"fotoğraf çektirmek için yan yana getirilmiş iki nesne değiliz biz

güvercin curnatasında yan yana akan iki güverciniz

mesafeler birleştirdi bizi bir de sözler

razı olma hiçbir sessizliğe

biliyorsun seni seviyorum

pencereden bakmayı

öğreteceğim sana..."

der şair.

sonra sorar, "niçin güvenmiyorsun bana?"


pencereden bakmak...

şimdi pencereden bakıyorum. bir kasım akşamı, dar vakit...

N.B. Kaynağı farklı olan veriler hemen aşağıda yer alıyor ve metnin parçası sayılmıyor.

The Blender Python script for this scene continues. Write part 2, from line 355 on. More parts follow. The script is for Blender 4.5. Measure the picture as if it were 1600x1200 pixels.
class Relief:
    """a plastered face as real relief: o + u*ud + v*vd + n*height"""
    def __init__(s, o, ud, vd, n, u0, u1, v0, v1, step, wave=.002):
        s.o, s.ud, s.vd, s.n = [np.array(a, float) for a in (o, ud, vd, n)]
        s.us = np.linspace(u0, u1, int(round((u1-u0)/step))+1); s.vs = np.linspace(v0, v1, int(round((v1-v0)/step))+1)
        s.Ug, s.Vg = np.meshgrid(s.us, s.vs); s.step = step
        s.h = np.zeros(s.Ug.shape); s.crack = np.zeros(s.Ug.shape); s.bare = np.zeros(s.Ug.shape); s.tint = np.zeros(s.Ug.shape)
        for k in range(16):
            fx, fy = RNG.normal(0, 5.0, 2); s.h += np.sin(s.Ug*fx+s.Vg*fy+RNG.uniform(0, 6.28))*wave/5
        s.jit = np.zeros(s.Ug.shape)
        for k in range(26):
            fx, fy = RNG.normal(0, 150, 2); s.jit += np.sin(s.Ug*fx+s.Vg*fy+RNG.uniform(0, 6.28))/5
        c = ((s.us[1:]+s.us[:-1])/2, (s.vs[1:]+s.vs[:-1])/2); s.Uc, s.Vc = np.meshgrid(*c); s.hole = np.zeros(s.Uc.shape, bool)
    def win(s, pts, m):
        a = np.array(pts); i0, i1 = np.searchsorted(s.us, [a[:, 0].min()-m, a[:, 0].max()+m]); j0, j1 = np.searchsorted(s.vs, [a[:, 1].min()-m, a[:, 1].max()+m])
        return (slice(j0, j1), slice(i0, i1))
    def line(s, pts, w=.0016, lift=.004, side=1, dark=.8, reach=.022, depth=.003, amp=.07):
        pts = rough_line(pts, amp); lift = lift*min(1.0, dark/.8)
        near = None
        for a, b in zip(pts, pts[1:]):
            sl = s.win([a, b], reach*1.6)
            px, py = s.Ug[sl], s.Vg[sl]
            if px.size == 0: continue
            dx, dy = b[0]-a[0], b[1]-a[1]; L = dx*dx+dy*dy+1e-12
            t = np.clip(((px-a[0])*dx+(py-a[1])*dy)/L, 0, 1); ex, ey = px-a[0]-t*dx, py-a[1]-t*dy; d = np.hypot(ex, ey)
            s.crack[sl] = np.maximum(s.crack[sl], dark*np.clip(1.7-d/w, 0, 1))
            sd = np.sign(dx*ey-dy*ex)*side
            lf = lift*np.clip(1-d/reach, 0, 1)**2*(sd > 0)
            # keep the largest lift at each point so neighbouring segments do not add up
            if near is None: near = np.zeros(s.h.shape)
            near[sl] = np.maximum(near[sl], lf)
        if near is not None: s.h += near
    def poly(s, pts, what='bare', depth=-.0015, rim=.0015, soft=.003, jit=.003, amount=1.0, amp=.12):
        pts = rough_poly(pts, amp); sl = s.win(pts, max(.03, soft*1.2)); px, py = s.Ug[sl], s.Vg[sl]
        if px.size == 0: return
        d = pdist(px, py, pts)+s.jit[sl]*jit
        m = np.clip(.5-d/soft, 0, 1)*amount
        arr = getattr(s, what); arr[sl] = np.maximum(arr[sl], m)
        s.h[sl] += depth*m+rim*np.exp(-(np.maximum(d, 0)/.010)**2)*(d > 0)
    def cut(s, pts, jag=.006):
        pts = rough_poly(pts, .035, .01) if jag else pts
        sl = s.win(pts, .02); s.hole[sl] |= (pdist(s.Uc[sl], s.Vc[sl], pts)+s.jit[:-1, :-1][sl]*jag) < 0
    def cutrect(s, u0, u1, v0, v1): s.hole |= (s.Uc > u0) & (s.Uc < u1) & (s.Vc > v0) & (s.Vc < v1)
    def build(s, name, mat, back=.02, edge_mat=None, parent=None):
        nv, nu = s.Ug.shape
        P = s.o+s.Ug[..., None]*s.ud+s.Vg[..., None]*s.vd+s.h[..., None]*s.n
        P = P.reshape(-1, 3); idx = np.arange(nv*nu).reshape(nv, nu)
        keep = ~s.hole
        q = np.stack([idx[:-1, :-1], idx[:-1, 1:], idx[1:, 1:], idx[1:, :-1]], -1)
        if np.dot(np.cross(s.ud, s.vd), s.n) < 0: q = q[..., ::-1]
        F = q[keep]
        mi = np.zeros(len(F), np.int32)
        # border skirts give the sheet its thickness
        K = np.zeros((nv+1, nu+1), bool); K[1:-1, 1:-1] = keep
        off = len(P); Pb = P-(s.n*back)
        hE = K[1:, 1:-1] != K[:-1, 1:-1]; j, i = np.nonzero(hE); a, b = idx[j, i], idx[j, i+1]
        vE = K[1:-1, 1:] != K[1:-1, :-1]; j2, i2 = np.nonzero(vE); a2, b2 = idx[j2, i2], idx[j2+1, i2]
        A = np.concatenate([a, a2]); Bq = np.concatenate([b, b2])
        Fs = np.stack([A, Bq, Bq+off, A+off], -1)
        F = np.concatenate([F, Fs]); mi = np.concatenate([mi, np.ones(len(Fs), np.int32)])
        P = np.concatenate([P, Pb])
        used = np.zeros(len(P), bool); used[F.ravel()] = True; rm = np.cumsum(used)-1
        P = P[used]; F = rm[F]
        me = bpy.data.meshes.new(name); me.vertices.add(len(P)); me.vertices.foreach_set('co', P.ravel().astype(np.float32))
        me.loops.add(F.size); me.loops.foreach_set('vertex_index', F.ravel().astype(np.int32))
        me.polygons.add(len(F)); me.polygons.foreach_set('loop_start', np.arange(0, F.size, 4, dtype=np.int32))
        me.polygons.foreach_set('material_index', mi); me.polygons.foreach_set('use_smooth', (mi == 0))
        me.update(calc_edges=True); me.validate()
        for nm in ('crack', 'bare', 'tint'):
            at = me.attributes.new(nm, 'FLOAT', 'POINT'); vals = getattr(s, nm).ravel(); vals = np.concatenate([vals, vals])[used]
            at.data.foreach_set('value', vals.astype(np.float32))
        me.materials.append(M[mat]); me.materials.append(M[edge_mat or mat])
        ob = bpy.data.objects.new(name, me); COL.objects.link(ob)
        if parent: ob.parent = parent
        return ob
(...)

eskiden insanlar pencereden bakınca tanıdıklarını görürdü herhalde küçük yerleşim yerlerinde. bu tanıdık bir yerde olmayı söylerdi insanlara. tanışmak değil, tanıdık olmak, aşina olmak, ağyar olmamak...


şimdi pencereden bakınca caddeden hızla akan araçları görüyoruz.


yağmur yağdı az önce ve durdu şimdi. hava akşamın alacası ve yağmurun sisini taşıyor üzerinde.


bu saatte pencereden bakmak...

durağın iki lambası var, tam karşıda ama biri yanmıyor, otobüs bekliyordu biri, tanımıyorum pek tabii. ben bunları yazarken gelmiş olmalı otobüs, şimdi durak boş.

acelesi var insanların, yetişecekleri bir yer, bir iş... acelesi var elbet, hayat ne kadar ki hepi topu zaten, acele etmeli, he mi...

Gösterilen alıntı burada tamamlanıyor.